El obispo de Linz, en la ceremonia en la que se congregaron 5.000 personas en la catedral local, dijo que para Jagerstatter "el amor de Dios no permitía ninguna apatía. Exigía una clara diferenciación entre el bien y el mal".

Encontré fascinante, y todavía lo encuentro, que el papa responsable de su beatificación fuese Benedicto XVI. Al informar del acontecimiento, escribí:

"El joven Joseph Ratzinger creció en una serie de pequeñas ciudades en el sur de Baviera, solo a unas pocas millas de la localidad natal de Jagerstatter, Saint Radegund. Según Erna Putz, una periodista local y vieja amiga de la familia Jagerstatter,el futuro papa que declararía beato a Franz Jagerstatter visitó Saint Radegund de niño y recordó aquellas visitas durante una estancia posterior en la localidad como cardenal. Si hay un símbolo de la ambivalencia subyacente que a veces emerge aquí al conversar sobre la beatificación, es el hecho de que Ratziger, ahora el papa Benedicto XVI, fue, por un tiempo breve, miembro de las Juventudes Hitlerianas cuando tal militancia era obligatoria y vio sus estudios interrumpidos en 1943 cuando su clase del seminario fue obligada a prestar el servicio militar. Más adelante, todavía adolescente, fue incorporado al ejército regular y sirvió en varios puestos hasta que desertó en 1945, terminando como prisionero de guerra americano".


En 1943, aquel simple jornalero fue decapitado por su convicción. El mismo año, el seminarista fue forzado a unirse al ejército alemán y lo asumió. Me puedo ver mucho más claramente imitando el camino del joven Ratzinger que teniendo la valentía de la convicción hasta la muerte del adulto Jagerstatter.

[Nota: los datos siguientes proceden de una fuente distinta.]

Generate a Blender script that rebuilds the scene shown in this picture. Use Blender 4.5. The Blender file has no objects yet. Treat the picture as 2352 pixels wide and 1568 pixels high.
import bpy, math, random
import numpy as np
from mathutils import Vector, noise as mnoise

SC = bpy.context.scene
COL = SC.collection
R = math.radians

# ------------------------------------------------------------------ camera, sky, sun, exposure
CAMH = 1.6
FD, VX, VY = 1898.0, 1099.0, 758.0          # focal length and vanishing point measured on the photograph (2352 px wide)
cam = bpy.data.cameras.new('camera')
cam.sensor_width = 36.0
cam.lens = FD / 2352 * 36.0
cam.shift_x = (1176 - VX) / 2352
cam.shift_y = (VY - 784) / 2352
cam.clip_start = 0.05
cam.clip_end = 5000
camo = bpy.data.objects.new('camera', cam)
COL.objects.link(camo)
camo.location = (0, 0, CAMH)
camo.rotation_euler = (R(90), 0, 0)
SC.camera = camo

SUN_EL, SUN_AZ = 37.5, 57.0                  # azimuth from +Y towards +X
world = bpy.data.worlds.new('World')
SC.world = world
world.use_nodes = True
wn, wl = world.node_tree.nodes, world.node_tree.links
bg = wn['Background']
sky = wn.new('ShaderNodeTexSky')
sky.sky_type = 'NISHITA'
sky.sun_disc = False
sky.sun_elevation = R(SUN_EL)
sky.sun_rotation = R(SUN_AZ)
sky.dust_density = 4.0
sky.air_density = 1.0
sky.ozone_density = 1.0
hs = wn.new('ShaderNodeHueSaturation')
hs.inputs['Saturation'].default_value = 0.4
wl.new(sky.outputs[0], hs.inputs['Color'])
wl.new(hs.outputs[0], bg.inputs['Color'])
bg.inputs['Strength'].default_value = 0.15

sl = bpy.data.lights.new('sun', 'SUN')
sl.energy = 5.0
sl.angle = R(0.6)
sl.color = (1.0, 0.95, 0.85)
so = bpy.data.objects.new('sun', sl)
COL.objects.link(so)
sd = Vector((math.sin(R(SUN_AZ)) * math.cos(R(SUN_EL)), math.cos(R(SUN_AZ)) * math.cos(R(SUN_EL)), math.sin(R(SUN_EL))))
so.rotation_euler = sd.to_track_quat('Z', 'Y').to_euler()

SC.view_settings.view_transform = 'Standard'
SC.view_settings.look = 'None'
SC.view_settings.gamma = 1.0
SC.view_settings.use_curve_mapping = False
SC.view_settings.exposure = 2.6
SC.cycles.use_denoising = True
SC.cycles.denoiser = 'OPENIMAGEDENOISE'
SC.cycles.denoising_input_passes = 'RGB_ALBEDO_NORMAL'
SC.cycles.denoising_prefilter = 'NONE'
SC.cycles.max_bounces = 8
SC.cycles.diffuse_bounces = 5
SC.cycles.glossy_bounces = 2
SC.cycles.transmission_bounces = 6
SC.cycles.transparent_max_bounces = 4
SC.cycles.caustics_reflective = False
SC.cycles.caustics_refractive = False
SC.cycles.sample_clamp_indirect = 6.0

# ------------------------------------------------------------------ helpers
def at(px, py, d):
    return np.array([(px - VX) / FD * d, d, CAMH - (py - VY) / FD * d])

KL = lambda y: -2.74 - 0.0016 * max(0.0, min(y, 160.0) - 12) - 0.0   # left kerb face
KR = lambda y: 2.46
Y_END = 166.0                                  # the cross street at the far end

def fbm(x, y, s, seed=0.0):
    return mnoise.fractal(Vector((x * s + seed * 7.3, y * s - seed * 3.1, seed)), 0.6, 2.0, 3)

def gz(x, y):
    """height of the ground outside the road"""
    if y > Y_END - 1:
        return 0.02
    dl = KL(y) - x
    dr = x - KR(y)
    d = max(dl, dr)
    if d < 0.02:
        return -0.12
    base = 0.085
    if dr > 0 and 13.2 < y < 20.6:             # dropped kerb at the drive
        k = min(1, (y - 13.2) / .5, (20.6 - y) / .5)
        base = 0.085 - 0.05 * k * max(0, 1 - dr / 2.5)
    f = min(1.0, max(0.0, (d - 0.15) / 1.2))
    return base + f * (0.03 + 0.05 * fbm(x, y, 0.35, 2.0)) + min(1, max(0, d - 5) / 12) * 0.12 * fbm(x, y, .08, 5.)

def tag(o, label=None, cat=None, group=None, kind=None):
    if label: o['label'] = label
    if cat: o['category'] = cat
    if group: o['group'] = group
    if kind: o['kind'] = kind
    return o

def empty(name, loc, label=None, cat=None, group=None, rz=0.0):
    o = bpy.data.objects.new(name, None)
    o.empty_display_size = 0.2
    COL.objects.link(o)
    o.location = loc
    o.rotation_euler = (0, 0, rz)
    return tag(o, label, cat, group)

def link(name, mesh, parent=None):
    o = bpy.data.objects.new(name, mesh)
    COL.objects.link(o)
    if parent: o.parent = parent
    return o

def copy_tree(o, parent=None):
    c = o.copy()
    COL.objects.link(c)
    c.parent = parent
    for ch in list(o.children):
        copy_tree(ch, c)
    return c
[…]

La mayoría de nosotros no estamos llamados a tales extremos ni estamos forzados a tomar tales decisiones. Ciertamente he permanecido, a pesar de mis convicciones, a una distancia prudente de la prisión. Y sin embargo, entre Roma y Asís, entre el servicio militar obligatorio y el rebelde decapitado, no hay duda de qué polo nos empuja. Roma puede ser necesaria para un cierto orden y disciplina, pero reverenciamos lo que sucedió en Asís: eso es lo que canta a nuestras almas y nos llena de esperanza en tiempos oscuros. Comprendemos la necesidad que llevó a muchos jóvenes alemanes a unirse a las Juventudes Hitlerianas, por mucho que fuese a su pesar, o a ser barridos por una marejada de la historia que lleve a una clase de seminario a tomar las armas. Pero beatificamos al jornalero que leyó la Escritura y decidió que el único camino era decir no.

Me recuerdo, también, escribiendo a casa desde la habitación del hotel después de la ceremonia y subrayando que cada vez que estaba al borde de abandonar una institución que había traicionado tanto nuestra confianza, aquella institución hacía algo tan correcto y tan santo que me veía obligado a permanecer para ver que seguía. Tengo en mi cabeza con frecuencia una línea maravillosa de jesuita Fray Daniel Berrigan: "Vivimos en la intersección de libertades misteriosas, la de Dios y la nuestra".

Es fácil, dada la belleza natural de Asís y de la región circundante de Umbría, comprender que San Francisco se convirtiese en el patrón de lo que hoy llamamos "ecología integral", la conciencia de que ser plenamente humano es estar conectado con toda la creación y tratar esa creación con reverencia. Francisco el Santo, como escribe el papa que ha tomado su nombre, "nos invita a ver la naturaleza como un libro magnífico a través del cual Dios nos habla y nos concede vislumbrar Su infinita belleza y bondad".

La Tierra misma se nos presenta hoy como la cuestión que "no permite ninguna apatía". Es el asunto que podría llevarnos a todos a un momento extremo. La amenaza se nos recuerda con frecuencia, incluso por la abrumadora ciencia, y la conexión entre aquella realidad y nuestra fe se vuelve clara en la encíclica del papa Francisco, "Laudato Si, sobre el cuidado de nuestra casa común".